Mr Varadkar defended his Government’s record on law and order, saying that homicides, murders and manslaughters had fallen by 40 per cent during his time as Taoiseach, which he attributed to the increased resources the Fine Gael-led government had invested in policing.

"Fine Gael is the party of law and order, and people know that. We are the party that has restored Garda recruitment, that has given the gardaí more resources that ever before, a budget of €1.9 billion for this year," he replied.

He criticised the previous Fianna Fáil-led government for reducing Garda numbers before Fine Gael took office in 2011. His party had pledged to recruit an additional 700 gardaí recruits every year, bringing the police force to 21,000 people by next year.

“The previous government, not run by my party, stopped Garda recruitment, we have resumed it,” he said.

Armed support units in every region and a national drugs and serious crime bureau that did not exist before were “proving results,” he said.

“But that doesn’t mean that you can eliminate crime and murders entirely. But we have to make sure that where they occur, that there’s a swift response, that people are brought to justice and that’s what we are going to do,” he said.

There was anger among people on the streets at the Government’s response to the feud with many feeling that not enough had been done to police the town. Some said they would change their vote in the February 8th election because of the Government’s policing response.

“The resources aren’t there. It is no good bringing kids into the town. That’s all it is: kids out of Templemore,” said Mark Kerr, referring to the new Garda recruits assigned to Drogheda.

“People, walking down the town, are afraid of their lives and looking behind them all the time. What can you do? People have to get on their lives but you can’t go out the door but be afraid.”

“There are still insufficient resources for the gardaí in this town. These gangs seem to feel like they can shoot this town up like it’s the Wild West and get away with it. It is a disgrace,” said David Saurin, putting change into a parking meter on West Street in the centre of Drogheda.

The Government had not made a difference in trying to end the feud, he said, and he didn’t “see what difference they will make if they get back into power.”

“They have had enough time,” he said.

Labour leader Brendan Howlin, speaking at a campaign event for his party in Drogheda, said that a more joined-up, multi-agency approach was needed to end the town’s gangland feud and with the “intensity” of policing that led to the demise of criminal gangs in Limerick.

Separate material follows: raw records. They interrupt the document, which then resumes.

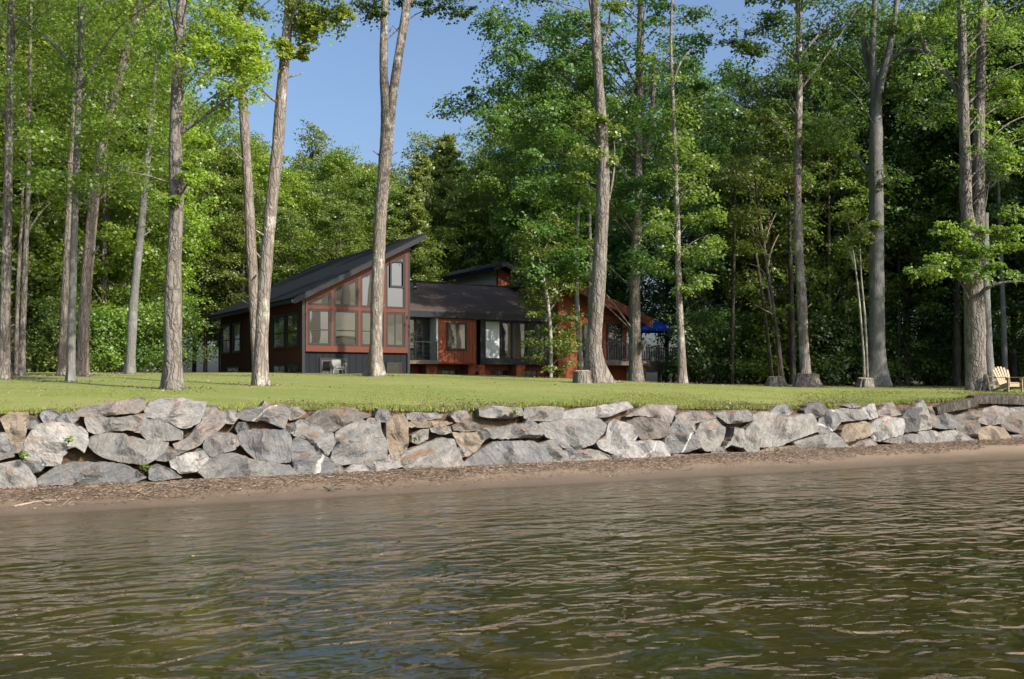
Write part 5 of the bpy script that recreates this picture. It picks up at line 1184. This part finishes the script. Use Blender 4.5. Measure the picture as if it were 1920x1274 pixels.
ZONES = {
 'left': ("leafy tree in the sunlit wood at the left behind the lawn trunks", "trees of the sunlit wood at the left"),
 'house': ("green tree in the row standing behind the house roofs", "trees behind the house"),
 'pine': ("feathery pine rising behind the middle roof against the sky", "pines behind the house"),
 'right': ("dark shaded tree in the wood at the right behind the lawn", "trees of the dark wood at the right"),
 'far': ("tree in the back rows of the wood, mostly hidden by nearer ones", "trees in the back rows of the wood"),
}
# left wood
for px, Y, p, s in ((-210, 46, D2, 1.05), (-120, 41, D3, .95), (-30, 49, D7, 1.1), (20, 43, D1, .95), (75, 52, D7, 1.05), (105, 45, D6, .8), (160, 53, D7, 1.15), (195, 45, D3, 1.0), (235, 55, D7, 1.1), (240, 46, D6, .85), (290, 58, D3, 1.05), (335, 64, D2, .95), (385, 66, D7, .95), (425, 69, D3, .98), (300, 66, D2, 1.1), (190, 64, D2, 1.2), (90, 63, D1, 1.25), (-10, 60, D2, 1.2), (-110, 57, D1, 1.2), (-300, 52, D1, 1.2)):
    ft(px, Y, p, s, 'left')
for X, Y, p, s in ((31, 33.5, D4, 1.0), (35, 38, D5, 1.1), (38, 31.5, D5, 1.05), (30, 47, D4, 1.1)):  # trees out of view to the right, added to shade the right wood
    lab, grp = ZONES['right']; place(p, X, Y, s, X, lab, grp, "tree")
# behind the house
for px, Y, p, s in ((470, 70, D1, .98), (520, 66, D3, .92), (565, 72, D2, .95), (610, 68, D1, .93), (655, 74, D3, 1.02), (690, 67, D6, .95), (725, 72, D1, .88), (760, 66, D6, .92), (455, 64, D6, .95), (545, 63, D6, .8), (640, 62, D6, .75), (820, 70, D6, 1.0), (880, 68, D1, .80), (935, 70, D1, .92), (985, 66, D7, .95), (1040, 70, D2, 1.0), (500, 80, D2, .95), (850, 80, D1, .98), (905, 76, D3, .95), (955, 74, D1, .92), (795, 80, D2, .95), (600, 82, D1, 1.0), (700, 82, D2, .9), (930, 80, D2, .95), (1090, 64, D1, .98), (1150, 68, D1, 1.05), (1200, 63, D5, .95)):
    ft(px, Y, p, s, 'house')
for px, Y, p, s in ((790, 74, PN, .96), (836, 78, PN2, 1.15), (860, 77, PN, .98), (905, 84, PN, 1.05), (775, 66, PN2, .8)):
    ft(px, Y, p, s, 'pine')
# right wood
for px, Y, p, s in ((1250, 58, D4, .95), (1300, 54, D5, .9), (1340, 62, D2, .85), (1365, 52, D6, .8), (1400, 57, D4, .85), (1440, 50, D6, .95), (1460, 60, D5, .95), (1510, 54, D4, .95), (1555, 49, D6, 1.0), (1590, 58, D5, 1.1), (1620, 51, D4, .9), (1675, 55, D5, 1.1), (1700, 50, D6, .85), (1740, 52, D4, .95), (1780, 57, D5, 1.1), (1810, 48, D4, .8), (1850, 53, D5, 1.0), (1900, 48, D4, .95), (1940, 54, D5, 1.1), (1990, 46, D4, 1.0), (2060, 50, D5, 1.1), (2130, 44, D4, 1.0), (2200, 52, D2, 1.1), (1530, 66, D4, 1.1), (1640, 66, D5, 1.2), (1860, 64, D5, 1.2)):
    ft(px, Y, p, s, 'right')
for px in list(range(-300, 1200, 85)) + [1330, 1480, 1630, 1790, 1960, 2100]:
    ft(px + r.uniform(-25, 25), (92 if 420 < px < 960 else 80) + r.uniform(-5, 8), (D4, D1, D5, D2)[r.integers(0, 4)], r.uniform(.9, 1.05) if 420 < px < 960 else r.uniform(1.0, 1.25), 'far')
# undergrowth
for k in range(50):
    left = k < 8
    if left: px, Y, p, lab, grp = r.uniform(-60, 330), r.uniform(41, 50), (S1, S2, S2)[r.integers(0, 3)], "green shrub in the undergrowth at the edge of the left wood", "shrubs along the left wood"
    elif k < 38: px, Y, p, lab, grp = r.uniform(1310, 2000), r.uniform(48, 58), (S3, S3, S1)[r.integers(0, 3)], "dark shrub in the undergrowth of the right wood", "shrubs along the right wood"
    else: px, Y, p, lab, grp = r.uniform(430, 1250), r.uniform(60, 66), (S1, S3)[r.integers(0, 2)], "shrub behind the house below the trees", "shrubs behind the house"
    X, Y = spot(px, Y); place(p, X, Y, r.uniform(.8, 1.3), r.uniform(0, 6.28), lab, grp, "shrub")

# fallen leaves and thin soil round the feet of the lawn trees
def fallen():
    rg = np.random.default_rng(5); C = []
    for x, y, r0 in BASES:
        n = int(140 + 350 * r0); rr_ = r0 + rg.gamma(1.3, .35, n); th = rg.uniform(0, 6.283, n)
        C.append(np.stack([x + rr_ * np.cos(th), y + rr_ * np.sin(th)], -1))
    n = 900; a = rg.uniform(-12, 24, n); w = rg.uniform(.8, 22, n); X, Y = xy(a, w + qb(a)); C.append(np.stack([X, Y], -1))
    C = np.concatenate(C); a, q = aq(C[:, 0], C[:, 1]); w = q - qb(a); k = w > .75; C = C[k]
    Z = ground_aw(a[k], w[k]) + rg.uniform(.015, .045, k.sum())
    C3 = np.stack([C[:, 0], C[:, 1], Z], -1); Nn = rg.normal(size=(len(C3), 3)) * .5 + [0, 0, 1]
    o = leaf_mesh("fallen_leaves", C3, Nn, rg.uniform(.025, .06, len(C3)), DEBRIS, None, rg); tag(o, kind="stuff")
fallen()
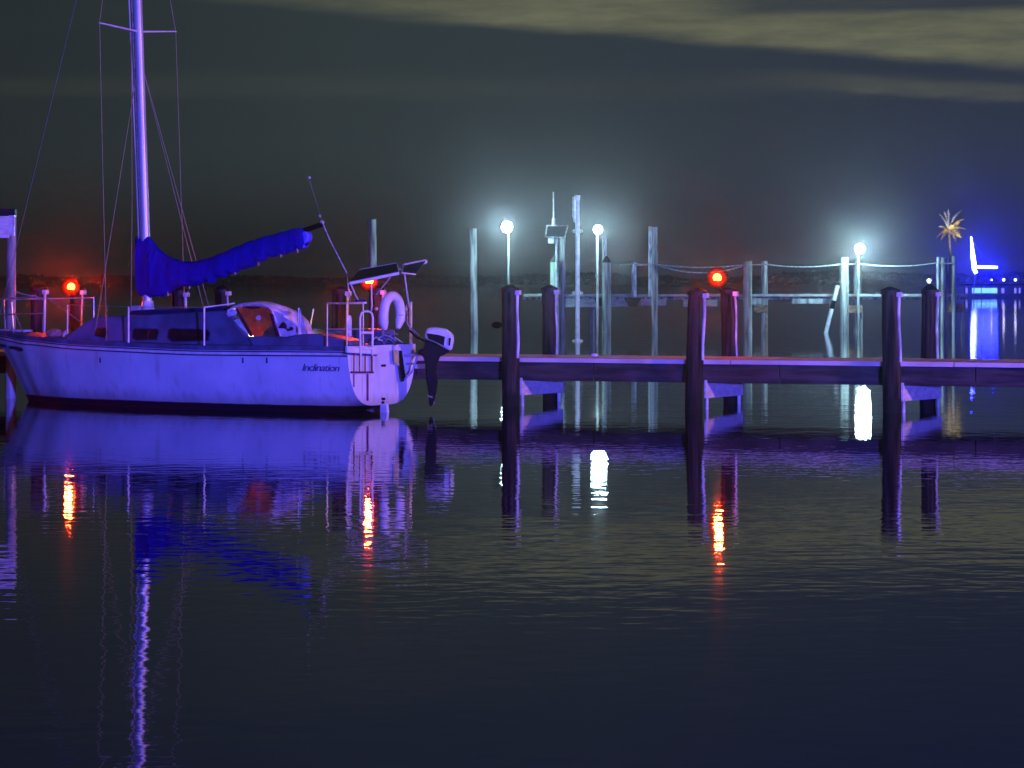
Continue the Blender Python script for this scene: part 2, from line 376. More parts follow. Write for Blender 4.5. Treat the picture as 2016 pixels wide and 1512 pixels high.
# dodger: fabric shell on bows
DY = .80
def dpanel(pts, m, name, dy=0.0, parent=boat, th=.03): 
    g = MB(); a = [B(px, py, DY+dy) for px, py in pts]; g.prism(a, (0,-th,0)); return g.build(name, m, parent, bevel=.008)
roofl = [(448,612),(458,605),(472,600),(492,597.5),(512,599),(528,604),(534,611),(546,613),(556,618),(560,624),(575,631),(584,641),(592,653)]
g = MB(); rr = []
YC, HW = .30, .52
roofl2 = [(448,612),(458,605),(472,600),(492,597.5),(512,599),(528,604),(536,612),(543,628),(548,645),(552,660)]
for px, py in roofl2:
    q = B(px, py, DY); row = []
    def shell(k, d):
        a = math.pi*k/12; yy = YC + (HW-d)*math.cos(a); u = (1-math.cos(a))/2
        return Vector((q.x - .10*u, yy, q.z + .05*math.sin(a) - .30*max(0, u-.25)**1.3 - d*1.2 + .015*noise.noise(Vector((px*.05, a*2, 1)))))
    row = [shell(k, 0) for k in range(13)] + [shell(k, .03) for k in range(12, -1, -1)]
    rr.append(row)
g.loft(rr); dod = g.build('dodger', M_cream, boat)
dpanel([(437,640),(452,633),(469,628),(480,645),(489,660),(465,658),(441,655)], M_clear, 'front_window', .02, dod)
dpanel([(445,616),(463,609),(465,618),(449,624)], M_clear, 'front_window', .02, dod)
dpanel([(464,606),(478,603),(500,601),(528,607),(536,625),(544,666),(520,665),(500,663),(484,636),(470,616)], M_orange, 'side_panel', .0, dod)
dpanel([(517,665),(519,654),(527,646),(536,642),(541,665)], M_olive, 'patch', .02, dod)
dpanel([(532,610),(546,614),(556,619),(560,625),(575,632),(584,641),(591,653),(582,667),(552,666),(541,636)], M_cream, 'aft_panel', .0, dod)
dpanel([(547,646),(553,637),(558,633),(563,640),(563,647)], M_maroon, 'patch', .03, dod)
dpanel([(561,646),(568,648),(572,643),(577,646),(575,650),(566,652)], M_maroon, 'patch', .03, dod)
dpanel([(478,603),(498,604.5),(512,604),(510,607),(496,608.5),(483,606)], M_maroon, 'patch', .02, dod)
dpanel([(463,607),(467,607),(497,660),(494,662),(490,658),(478,636)], M_maroon, 'seam', .03, dod)
dpanel([(530,617),(536,618),(541,640),(552,667),(543,667),(538,645)], M_maroon, 'seam', .03, dod)
dpanel([(504,622),(510,621),(513,627),(508,631),(503,628)], M_cream, 'patch', .02, dod)
lc = B(506,640,.12); lamp('dodger_fill', 'POINT', MW @ lc, (1.0,.78,.42), 900, .10)  # added warm fill inside the dodger, makes the orange fabric glow
# mast, boom, sail cover
mb0 = B(291,612,0); mt0 = B(271,0,0); top = mt0 + (mt0-mb0)*.72
g = MB(); g.tube([mb0+(top-mb0)*(i/10) for i in range(11)], .088, 16, flat=1.0)
mast = g.build('mast', M_alu, boat)
g = MB()
for fx, ph in ((.11, 0.06), (.10, -.05), (.125,.02)):
    g.tube([mb0+Vector((fx,ph,1.2)), top+Vector((fx*1.2,ph,-.2))], .008, 6)
g.build('halyard', M_rope, boat)
g = MB(); a0 = B(262,400,.09); a1 = B(254,0,.12); g.tube([B(273,470,.05), a0*.0+B(268,330,.07), a1, a1+(a1-B(268,330,.07))*.8], .014, 6); g.build('halyard', M_alu, boat)
g = MB(); g.tube([mb0+Vector((0,0,-.1)), mb0+Vector((0,0,.18)), mb0+Vector((0,0,.2))], [.15,.11,.10], 12)
g.box((mb0.x+.12,-.08,mb0.z-.1),(mb0.x+.35,.10,mb0.z+.10)); g.build('mast_step', M_pwhite, boat, bevel=.01)
def mast_at(py):
    k = (B(280,py,0).z - mb0.z)/(mt0.z-mb0.z); return mb0 + (mt0-mb0)*k
ms = mast_at(62)
tipP = BX(196,45, ms.x-.02); tipS = BX(346,62, ms.x-.02)
g = MB(); g.tube([ms, tipP], [.04,.026], 10, flat=.6); g.build('spreader', M_pwhite, boat)
g = MB(); g.tube([ms, tipS], [.04,.026], 10, flat=.6); g.build('spreader', M_pwhite, boat)
cpP = B(207,668,1.12); cpS = B(362,600,-1.05)
def stay(a, b, r=.007, n='shroud'):
    g = MB(); g.tube([a, b], r, 6); return g.build(n, M_wire, boat)
stay(top, tipP); stay(tipP, B(210,672,1.1)); stay(top, tipS); stay(tipS, B(364,612,-1.0))
lo = mast_at(110)
stay(lo, B(188,650,1.05)); stay(lo, B(402,610,-.95)); stay(lo, B(412,606,-.95), .006)
stay(top, Vector((LB-.12, 0, 1.45)), .008, 'forestay')
# vertical line in front of the mast down to a stanchion
g = MB(); g.tube([mast_at(60)+Vector((.1,.1,0)), B(260,400,.7), B(258,604,1.1)], .007, 6); g.build('stay_line', M_wire, boat)
bm0 = mast_at(560); bm1 = B(636,441,0)
g = MB(); g.tube([bm0, bm1], .05, 12); g.build('boom', M_dark, boat)
TOPL = [(269,466),(280,463),(293,464),(299,470),(304,480),(313,490),(326,500),(342,509),(362,514),(385,515),(410,509),(440,498),(470,485),(500,473),(530,464),(560,456),(585,449),(598,448),(605,456)]
BOTL = [(269,560),(276,584),(293,586),(299,586),(304,584),(313,583),(326,580),(342,568),(362,563),(385,562),(410,554),(440,544),(470,533),(500,521),(530,506),(560,499),(585,492),(598,490),(605,476)]
g = MB(); rings = []
def tab(T, x): return lerp_tab(T, x)
NX = 110
for i in range(NX+1):
    px = 269 + (605-269)*i/NX
    yt = tab(TOPL, px); yb = tab(BOTL, px)
    yb += 7*noise.noise(Vector((px*.09, 3, 0))) + 3*abs(noise.noise(Vector((px*.3, 0, 5)))) if px > 310 else 0
    yt += 1.4*noise.noise(Vector((px*.12, 9, 0))) if px > 310 else 0
    a = B(px, yt, 0); c = B(px, yb, 0)
    half = (a.z-c.z)/2; mid = (a+c)/2
    th = .13 + .07*min(1, max(0, (px-269)/40)) - .06*(px-300)/305 if px > 300 else .15
    if i in (0, NX): th *= .35
    elif i in (1, NX-1): th *= .75
    ring = []
    for k in range(28):
        an = 2*math.pi*k/28; cy, sz = math.cos(an), math.sin(an)
        rad = 1 + .14*noise.noise(Vector((px*.06 + sz*1.9, cy*1.5, 2.0))) + .10*noise.noise(Vector((px*.16, sz*4, cy*3)))
        ring.append(Vector((mid.x + .02*sz, math.copysign(abs(cy)**.8, cy)*th*(1.0 + .55*(-sz if sz < 0 else 0)*.4)*rad, mid.z + sz*half*(1 if abs(sz) > .95 else rad**.4))))
    rings.append(ring)
g.loft(rings); cover = g.build('sail_cover', M_canvas, boat)
g = MB()
for pts in ([(590,457),(600,455),(606,463),(604,474),(599,478),(597,487),(592,490),(588,474)],):
    g.prism([B(px, py, .09) for px, py in pts], (0,-.18,0))
g.build('cover_flap', M_canvas2, cover, bevel=.03)
for px in (330,372,415,462,508,552,585):
    g = MB(); yb = tab(BOTL, px); g.tube([B(px, yb-3, .06), B(px+1, yb+5, .02), B(px+3, yb+2, -.05)], .012, 5)
    g.build('cover_tie', M_rope, cover)
g = MB(); g.tube([B(608,350,0)*1.0, B(636,441,0)], .002, 5)
g.tube([B(636,441,0), B(650,474,0), B(682,536,0), B(690,600,0)], .012, 6)
g.ball(B(634,438,0), .045); g.ball(B(609,350,0), .03); g.ball(B(629,425,0), .03)
g.build('topping_lift', M_rope, boat)
# stanchions and lifelines
def edge_pt(px, py):            # on the port deck edge
    y = 1.2
    for _ in range(6):
        q = B(px, py, y); y = lerp_tab(BEAM, max(0, min(1, q.x/LB))) - .06
    return B(px, py, y)
tops = []
for px, yt, yb, r in ((88,587,655,.016), (133,600,657,.012), (253,604,679,.017), (402,605,681,.017)):
    b0 = edge_pt(px, yb); t0 = Vector((b0.x, b0.y, edge_pt(px, yt).z)); tops.append(t0)
    g = MB(); g.tube([b0, t0], r, 8); g.build('stanchion', M_pwhite, boat)
for px, yt, yb in ((588,606,655),(609,608,658),(592,610,650)):
    b0 = B(px, yb, -1.0 if px == 609 else .9); t0 = Vector((b0.x, b0.y, B(px, yt, -1.0 if px == 609 else .9).z))
    g = MB(); g.tube([b0, t0+Vector((-.10 if px == 609 else 0,0,0))], .014 if px != 592 else .006, 8); g.build('stanchion', M_pwhite, boat)
g = MB(); g.tube([tops[0], tops[1], tops[2], tops[3], B(455,600,1.0)], .006, 6); g.build('lifeline', M_wire, boat)
g = MB(); g.tube([tops[3], (tops[3]+B(462,597,.95))/2+Vector((0,0,-.004)), B(462,597,.95)], .014, 8); g.build('grab_rail', M_pwhite, boat)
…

“The notion that you would take 50 gardaí fresh out of training college and put them on the streets here as if that’s a solution,” Mr Howlin told reporters in response to Mr Varadkar’s comments on the Government adding extra gardaí in Drogheda.

“That is not the way that you need to approach this. You certainly need Garda numbers but you also need sophisticated interventions, people embedded in intelligence, getting community involvement, understanding what is going on.”

Mr Howlin said the murder of Keane Mulready-Woods had “shocked all of us to our core” and that “all of us are determined that we will see down this domestic terrorism.”

Meanwhile, at an election campaign event in Dublin, People Before Profit TD Richard Boyd Barrett has said “ the war and drugs has failed. The law and order approach has failed.”

Speaking after the latest shooting of two people in Ballymun he described the recent spate of attacks as “horrific and shocking”.

The Dún Laoghaire TD said there was no “quick fix” to the problem because it was a global issue. “We are failing our young people. We’re not putting our resources in schools and communities at the very earliest age to provide alternatives and support that will help divert young people from criminality.”

Solidarity TD Ruth Coppinger said “you can’t deal with the demand for drugs with a Garda response” and it had to be treated as a health issue.

“I don’t think you can blame somebody for causing gangland crime through (recreational) drugs on a Saturday night. I think you have to deal with the causes of drug abuse which are very much social and class-based.”

Ms Coppinger, whose Dublin West constituency has experienced shooting incidents and criminal activity, said it was “just ridiculous” to say social drugs use was enabling crime because it was people would not “just suddenly stop using drugs”.

Rather than leaving drugs in the hands of criminals, “there has to be significant discussion in society in providing people with an addiction to drugs if that is going to stop people” engaging in drugs crime.